Supplied records.
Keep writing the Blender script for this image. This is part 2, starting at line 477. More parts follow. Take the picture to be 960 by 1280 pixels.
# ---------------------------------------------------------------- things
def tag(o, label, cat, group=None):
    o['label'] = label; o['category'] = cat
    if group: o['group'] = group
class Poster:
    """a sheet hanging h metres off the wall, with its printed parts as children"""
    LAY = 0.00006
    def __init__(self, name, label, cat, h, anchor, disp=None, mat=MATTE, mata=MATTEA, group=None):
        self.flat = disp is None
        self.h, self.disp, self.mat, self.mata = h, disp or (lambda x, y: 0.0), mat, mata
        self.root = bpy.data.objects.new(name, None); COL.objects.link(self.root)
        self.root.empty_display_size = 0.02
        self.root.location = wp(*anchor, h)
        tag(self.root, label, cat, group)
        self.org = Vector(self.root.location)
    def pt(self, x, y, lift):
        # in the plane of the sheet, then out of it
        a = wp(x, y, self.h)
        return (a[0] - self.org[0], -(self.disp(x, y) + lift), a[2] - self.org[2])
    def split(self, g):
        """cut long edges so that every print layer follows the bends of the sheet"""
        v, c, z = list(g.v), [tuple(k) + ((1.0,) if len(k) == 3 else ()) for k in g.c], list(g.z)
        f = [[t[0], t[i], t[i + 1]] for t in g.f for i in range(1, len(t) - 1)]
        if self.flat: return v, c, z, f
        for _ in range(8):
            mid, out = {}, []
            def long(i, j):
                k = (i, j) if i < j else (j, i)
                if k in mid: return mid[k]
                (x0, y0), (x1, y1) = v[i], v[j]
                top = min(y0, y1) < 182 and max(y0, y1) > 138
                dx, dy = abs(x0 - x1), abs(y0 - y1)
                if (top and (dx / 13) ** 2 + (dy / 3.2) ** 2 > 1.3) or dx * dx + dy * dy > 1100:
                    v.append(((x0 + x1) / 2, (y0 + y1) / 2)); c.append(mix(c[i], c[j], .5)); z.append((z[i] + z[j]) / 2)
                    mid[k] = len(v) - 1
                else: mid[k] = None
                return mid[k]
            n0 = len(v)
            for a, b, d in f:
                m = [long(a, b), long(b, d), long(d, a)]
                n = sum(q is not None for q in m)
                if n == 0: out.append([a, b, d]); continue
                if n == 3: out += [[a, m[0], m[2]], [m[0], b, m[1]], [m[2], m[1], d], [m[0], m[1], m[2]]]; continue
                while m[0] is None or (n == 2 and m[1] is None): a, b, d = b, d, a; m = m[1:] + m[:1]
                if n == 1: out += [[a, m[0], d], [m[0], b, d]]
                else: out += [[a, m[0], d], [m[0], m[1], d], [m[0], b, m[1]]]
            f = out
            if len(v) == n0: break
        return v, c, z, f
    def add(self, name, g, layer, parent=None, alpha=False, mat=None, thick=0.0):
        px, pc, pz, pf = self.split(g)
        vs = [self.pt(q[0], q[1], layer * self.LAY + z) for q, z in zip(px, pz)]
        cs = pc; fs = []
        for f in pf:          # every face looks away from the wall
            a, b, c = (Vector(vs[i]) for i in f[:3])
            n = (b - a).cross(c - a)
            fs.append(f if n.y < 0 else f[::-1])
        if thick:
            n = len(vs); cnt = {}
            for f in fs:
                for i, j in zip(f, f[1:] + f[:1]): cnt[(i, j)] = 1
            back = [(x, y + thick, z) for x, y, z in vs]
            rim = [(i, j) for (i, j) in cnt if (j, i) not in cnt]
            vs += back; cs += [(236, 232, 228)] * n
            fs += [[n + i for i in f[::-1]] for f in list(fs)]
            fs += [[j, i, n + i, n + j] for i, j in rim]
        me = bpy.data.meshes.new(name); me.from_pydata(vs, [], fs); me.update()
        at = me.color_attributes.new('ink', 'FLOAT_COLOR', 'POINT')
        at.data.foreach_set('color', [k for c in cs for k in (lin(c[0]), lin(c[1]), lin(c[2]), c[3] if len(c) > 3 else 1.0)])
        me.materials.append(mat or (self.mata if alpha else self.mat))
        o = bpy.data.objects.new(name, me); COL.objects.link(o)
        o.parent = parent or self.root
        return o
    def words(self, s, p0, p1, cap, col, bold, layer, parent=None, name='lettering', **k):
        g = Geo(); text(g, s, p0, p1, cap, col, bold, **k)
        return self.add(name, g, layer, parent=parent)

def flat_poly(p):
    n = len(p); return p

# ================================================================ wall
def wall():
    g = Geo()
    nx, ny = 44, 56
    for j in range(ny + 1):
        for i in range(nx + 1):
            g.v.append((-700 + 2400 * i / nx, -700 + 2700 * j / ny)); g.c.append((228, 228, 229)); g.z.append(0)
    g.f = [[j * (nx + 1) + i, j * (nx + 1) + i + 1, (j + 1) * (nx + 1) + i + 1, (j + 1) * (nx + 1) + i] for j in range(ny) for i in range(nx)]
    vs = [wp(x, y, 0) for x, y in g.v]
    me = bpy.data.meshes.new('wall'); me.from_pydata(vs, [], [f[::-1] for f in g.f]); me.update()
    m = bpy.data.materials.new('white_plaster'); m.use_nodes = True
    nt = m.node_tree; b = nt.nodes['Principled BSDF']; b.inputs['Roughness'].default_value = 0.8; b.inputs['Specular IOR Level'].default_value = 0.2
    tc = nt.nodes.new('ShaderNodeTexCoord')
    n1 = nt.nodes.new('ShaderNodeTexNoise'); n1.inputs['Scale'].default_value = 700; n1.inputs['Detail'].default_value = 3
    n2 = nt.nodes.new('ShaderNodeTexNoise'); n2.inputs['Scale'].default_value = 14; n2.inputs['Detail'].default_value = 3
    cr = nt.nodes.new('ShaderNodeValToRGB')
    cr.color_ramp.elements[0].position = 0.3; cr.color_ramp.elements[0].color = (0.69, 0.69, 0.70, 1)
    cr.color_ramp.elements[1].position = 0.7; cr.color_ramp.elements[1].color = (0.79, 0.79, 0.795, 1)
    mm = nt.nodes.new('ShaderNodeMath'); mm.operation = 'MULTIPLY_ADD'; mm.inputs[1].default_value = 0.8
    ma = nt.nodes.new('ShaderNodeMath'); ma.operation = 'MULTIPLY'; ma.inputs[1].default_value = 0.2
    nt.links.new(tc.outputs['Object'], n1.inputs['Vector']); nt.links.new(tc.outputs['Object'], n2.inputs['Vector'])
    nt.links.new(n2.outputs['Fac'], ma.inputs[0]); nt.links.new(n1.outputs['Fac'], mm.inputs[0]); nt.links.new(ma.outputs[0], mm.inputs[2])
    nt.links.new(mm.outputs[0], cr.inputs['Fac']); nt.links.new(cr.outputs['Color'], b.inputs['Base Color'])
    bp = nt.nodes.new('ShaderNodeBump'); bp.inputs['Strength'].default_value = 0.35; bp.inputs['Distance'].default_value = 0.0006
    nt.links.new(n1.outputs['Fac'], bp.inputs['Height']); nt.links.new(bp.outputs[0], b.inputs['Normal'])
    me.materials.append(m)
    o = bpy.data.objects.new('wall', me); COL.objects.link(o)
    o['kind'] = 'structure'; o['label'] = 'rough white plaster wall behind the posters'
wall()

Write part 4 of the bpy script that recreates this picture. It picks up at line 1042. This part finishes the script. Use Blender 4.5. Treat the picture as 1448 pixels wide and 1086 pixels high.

Written task. Go through the listing above and pull out each line containing the word "script".

Task answer.
Keep writing the Blender script for this image. This is part 2, starting at line 477. More parts follow. Take the picture to be 960 by 1280 pixels.
Write part 4 of the bpy script that recreates this picture. It picks up at line 1042. This part finishes the script. Use Blender 4.5. Treat the picture as 1448 pixels wide and 1086 pixels high.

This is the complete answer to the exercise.